▶ **Data excerpt**
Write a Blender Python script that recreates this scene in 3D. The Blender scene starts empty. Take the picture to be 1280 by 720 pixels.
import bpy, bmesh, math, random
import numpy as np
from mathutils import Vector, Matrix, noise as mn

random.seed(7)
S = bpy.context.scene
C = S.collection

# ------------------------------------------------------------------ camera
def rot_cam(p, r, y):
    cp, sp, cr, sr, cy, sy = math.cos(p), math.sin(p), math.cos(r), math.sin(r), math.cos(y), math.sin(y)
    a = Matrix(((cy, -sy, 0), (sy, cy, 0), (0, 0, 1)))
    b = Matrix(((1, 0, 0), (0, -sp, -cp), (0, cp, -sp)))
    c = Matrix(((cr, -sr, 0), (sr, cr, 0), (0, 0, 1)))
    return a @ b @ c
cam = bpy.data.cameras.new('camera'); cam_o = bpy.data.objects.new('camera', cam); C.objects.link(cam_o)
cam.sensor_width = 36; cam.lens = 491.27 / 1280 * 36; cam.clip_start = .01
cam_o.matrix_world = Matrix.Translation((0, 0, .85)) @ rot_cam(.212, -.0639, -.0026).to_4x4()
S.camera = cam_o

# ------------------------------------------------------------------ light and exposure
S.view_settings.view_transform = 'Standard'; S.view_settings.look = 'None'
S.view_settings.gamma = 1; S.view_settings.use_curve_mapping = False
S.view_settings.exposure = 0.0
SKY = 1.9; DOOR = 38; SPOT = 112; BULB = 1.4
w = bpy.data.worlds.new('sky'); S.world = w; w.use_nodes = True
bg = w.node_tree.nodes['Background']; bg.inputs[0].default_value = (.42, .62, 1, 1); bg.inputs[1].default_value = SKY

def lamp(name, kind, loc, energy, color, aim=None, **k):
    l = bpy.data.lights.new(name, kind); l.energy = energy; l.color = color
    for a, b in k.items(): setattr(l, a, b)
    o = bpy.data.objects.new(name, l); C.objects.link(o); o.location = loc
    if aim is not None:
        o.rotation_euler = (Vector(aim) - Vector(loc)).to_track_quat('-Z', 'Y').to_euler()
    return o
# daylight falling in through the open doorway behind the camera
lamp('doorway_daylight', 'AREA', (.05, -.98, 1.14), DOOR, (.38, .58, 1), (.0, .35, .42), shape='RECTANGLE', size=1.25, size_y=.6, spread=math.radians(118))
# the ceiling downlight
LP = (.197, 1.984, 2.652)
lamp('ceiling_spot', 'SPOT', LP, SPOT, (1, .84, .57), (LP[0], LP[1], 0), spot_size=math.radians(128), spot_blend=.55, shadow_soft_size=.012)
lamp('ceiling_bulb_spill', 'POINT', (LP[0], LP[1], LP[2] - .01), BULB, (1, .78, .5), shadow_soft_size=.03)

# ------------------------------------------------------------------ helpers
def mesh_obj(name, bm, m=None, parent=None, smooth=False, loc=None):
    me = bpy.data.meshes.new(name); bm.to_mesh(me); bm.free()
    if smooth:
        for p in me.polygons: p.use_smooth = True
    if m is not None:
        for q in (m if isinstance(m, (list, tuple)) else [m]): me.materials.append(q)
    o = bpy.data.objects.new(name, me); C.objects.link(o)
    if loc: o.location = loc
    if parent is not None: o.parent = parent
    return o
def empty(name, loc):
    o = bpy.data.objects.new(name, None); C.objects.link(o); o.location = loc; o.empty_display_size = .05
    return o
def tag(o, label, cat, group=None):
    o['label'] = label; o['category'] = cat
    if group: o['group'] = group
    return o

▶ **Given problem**
Reproduce verbatim only this range: the first line of the material through the line that contains "bg = w.node_tree.nodes['Background'];", inclusive.

▶ **Full answer**
Write a Blender Python script that recreates this scene in 3D. The Blender scene starts empty. Take the picture to be 1280 by 720 pixels.
import bpy, bmesh, math, random
import numpy as np
from mathutils import Vector, Matrix, noise as mn

random.seed(7)
S = bpy.context.scene
C = S.collection

# ------------------------------------------------------------------ camera
def rot_cam(p, r, y):
    cp, sp, cr, sr, cy, sy = math.cos(p), math.sin(p), math.cos(r), math.sin(r), math.cos(y), math.sin(y)
    a = Matrix(((cy, -sy, 0), (sy, cy, 0), (0, 0, 1)))
    b = Matrix(((1, 0, 0), (0, -sp, -cp), (0, cp, -sp)))
    c = Matrix(((cr, -sr, 0), (sr, cr, 0), (0, 0, 1)))
    return a @ b @ c
cam = bpy.data.cameras.new('camera'); cam_o = bpy.data.objects.new('camera', cam); C.objects.link(cam_o)
cam.sensor_width = 36; cam.lens = 491.27 / 1280 * 36; cam.clip_start = .01
cam_o.matrix_world = Matrix.Translation((0, 0, .85)) @ rot_cam(.212, -.0639, -.0026).to_4x4()
S.camera = cam_o

# ------------------------------------------------------------------ light and exposure
S.view_settings.view_transform = 'Standard'; S.view_settings.look = 'None'
S.view_settings.gamma = 1; S.view_settings.use_curve_mapping = False
S.view_settings.exposure = 0.0
SKY = 1.9; DOOR = 38; SPOT = 112; BULB = 1.4
w = bpy.data.worlds.new('sky'); S.world = w; w.use_nodes = True
bg = w.node_tree.nodes['Background']; bg.inputs[0].default_value = (.42, .62, 1, 1); bg.inputs[1].default_value = SKY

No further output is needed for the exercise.